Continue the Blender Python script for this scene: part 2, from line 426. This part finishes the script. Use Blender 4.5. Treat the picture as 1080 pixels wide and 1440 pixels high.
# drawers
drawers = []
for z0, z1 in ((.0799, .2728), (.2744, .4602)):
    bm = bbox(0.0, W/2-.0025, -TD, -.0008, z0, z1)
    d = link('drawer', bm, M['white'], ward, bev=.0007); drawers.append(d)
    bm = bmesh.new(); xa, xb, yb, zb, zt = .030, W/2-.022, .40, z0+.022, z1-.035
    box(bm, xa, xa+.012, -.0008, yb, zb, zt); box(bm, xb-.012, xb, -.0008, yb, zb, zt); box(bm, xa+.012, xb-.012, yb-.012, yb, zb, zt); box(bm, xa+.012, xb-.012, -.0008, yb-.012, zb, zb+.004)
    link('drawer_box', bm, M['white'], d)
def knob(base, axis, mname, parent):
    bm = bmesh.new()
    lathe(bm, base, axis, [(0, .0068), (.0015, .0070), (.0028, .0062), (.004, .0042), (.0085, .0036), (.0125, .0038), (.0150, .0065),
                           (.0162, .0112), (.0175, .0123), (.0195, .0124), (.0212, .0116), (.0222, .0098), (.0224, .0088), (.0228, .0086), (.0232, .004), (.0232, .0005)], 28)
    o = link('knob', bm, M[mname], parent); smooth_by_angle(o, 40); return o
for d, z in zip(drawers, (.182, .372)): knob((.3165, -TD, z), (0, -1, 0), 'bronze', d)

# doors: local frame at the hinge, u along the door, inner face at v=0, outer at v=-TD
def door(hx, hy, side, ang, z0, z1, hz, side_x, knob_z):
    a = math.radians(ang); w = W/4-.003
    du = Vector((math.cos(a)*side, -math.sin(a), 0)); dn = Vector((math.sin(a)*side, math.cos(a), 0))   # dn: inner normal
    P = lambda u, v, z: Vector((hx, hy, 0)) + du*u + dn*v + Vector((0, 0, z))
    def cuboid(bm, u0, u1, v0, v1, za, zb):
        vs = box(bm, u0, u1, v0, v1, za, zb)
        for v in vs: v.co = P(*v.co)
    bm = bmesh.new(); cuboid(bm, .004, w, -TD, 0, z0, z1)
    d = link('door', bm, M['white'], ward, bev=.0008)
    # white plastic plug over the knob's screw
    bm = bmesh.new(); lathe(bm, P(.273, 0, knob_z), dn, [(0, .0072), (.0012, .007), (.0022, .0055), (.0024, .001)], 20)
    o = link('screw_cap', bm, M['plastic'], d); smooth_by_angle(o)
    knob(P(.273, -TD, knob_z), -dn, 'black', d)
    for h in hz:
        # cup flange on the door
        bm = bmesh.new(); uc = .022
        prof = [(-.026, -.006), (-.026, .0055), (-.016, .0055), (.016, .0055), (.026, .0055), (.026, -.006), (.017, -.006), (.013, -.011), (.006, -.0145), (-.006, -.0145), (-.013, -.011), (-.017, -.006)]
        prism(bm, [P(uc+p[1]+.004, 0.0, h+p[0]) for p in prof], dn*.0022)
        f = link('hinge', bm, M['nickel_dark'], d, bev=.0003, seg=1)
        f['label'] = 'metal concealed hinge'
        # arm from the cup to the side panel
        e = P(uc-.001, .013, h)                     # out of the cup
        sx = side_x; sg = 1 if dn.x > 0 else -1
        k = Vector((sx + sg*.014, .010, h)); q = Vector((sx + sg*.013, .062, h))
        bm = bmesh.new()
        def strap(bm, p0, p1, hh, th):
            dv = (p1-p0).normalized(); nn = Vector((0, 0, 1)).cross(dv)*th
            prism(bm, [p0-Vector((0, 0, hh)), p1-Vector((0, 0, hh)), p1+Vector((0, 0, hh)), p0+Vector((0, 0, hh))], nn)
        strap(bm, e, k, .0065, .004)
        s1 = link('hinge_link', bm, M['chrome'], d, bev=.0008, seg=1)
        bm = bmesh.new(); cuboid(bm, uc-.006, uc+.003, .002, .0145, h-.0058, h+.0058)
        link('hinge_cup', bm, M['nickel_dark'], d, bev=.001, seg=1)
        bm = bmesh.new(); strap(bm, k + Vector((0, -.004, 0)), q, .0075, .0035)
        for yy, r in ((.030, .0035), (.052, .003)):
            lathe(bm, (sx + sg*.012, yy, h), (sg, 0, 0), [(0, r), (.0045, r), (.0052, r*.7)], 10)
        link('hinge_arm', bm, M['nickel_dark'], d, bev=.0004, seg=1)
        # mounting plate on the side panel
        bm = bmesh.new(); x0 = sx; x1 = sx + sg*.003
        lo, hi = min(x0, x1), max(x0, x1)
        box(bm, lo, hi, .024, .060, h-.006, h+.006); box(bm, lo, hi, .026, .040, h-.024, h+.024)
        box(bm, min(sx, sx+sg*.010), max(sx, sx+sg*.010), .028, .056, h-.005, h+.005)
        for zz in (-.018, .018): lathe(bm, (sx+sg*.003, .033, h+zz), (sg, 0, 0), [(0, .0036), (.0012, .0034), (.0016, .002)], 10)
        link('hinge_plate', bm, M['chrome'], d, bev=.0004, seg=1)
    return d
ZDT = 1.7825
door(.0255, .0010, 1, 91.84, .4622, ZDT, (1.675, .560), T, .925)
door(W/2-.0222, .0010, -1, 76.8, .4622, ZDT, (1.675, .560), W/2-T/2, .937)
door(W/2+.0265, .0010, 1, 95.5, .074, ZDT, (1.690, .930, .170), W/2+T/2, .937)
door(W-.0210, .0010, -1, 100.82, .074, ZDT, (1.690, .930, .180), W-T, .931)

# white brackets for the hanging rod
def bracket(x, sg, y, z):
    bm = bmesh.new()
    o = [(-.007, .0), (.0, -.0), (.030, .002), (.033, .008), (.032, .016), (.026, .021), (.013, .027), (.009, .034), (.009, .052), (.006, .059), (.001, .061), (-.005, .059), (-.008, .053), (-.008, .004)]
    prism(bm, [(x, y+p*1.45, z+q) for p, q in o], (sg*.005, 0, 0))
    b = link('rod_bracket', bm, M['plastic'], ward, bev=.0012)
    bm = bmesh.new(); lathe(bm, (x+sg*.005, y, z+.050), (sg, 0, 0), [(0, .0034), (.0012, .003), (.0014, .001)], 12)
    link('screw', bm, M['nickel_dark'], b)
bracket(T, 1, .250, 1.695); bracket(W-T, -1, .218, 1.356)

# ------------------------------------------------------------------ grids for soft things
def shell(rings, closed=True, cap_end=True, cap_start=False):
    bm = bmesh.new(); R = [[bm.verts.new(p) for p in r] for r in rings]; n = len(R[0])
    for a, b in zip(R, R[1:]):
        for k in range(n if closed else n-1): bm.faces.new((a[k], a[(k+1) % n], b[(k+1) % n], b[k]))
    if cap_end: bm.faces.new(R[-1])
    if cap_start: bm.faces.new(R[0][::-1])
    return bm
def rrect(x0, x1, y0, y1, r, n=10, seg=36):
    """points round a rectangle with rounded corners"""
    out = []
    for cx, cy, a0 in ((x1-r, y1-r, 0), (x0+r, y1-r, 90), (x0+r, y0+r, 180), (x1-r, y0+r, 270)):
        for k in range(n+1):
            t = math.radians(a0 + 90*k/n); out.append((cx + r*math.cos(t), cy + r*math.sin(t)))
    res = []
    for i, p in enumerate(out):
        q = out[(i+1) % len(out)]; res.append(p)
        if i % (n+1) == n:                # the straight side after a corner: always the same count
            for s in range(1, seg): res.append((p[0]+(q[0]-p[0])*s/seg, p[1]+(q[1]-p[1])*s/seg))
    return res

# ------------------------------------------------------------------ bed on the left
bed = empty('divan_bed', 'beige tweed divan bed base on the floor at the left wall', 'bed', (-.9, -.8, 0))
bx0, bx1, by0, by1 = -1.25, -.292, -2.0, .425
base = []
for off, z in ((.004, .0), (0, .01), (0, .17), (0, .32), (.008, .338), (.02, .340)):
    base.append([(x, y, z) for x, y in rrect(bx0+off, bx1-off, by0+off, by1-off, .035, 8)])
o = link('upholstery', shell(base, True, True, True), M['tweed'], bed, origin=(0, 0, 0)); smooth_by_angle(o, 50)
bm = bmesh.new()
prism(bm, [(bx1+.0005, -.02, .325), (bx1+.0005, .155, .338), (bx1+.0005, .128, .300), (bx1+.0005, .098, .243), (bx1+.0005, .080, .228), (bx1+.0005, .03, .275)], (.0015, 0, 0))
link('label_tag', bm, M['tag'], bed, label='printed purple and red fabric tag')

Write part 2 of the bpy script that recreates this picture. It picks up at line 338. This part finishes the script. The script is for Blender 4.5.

- **TASK DETAILS**:
Make a list of all lines in the data that contain "Blender".

- **ANSWER**:
Continue the Blender Python script for this scene: part 2, from line 426. This part finishes the script. Use Blender 4.5. Treat the picture as 1080 pixels wide and 1440 pixels high.
Write part 2 of the bpy script that recreates this picture. It picks up at line 338. This part finishes the script. The script is for Blender 4.5.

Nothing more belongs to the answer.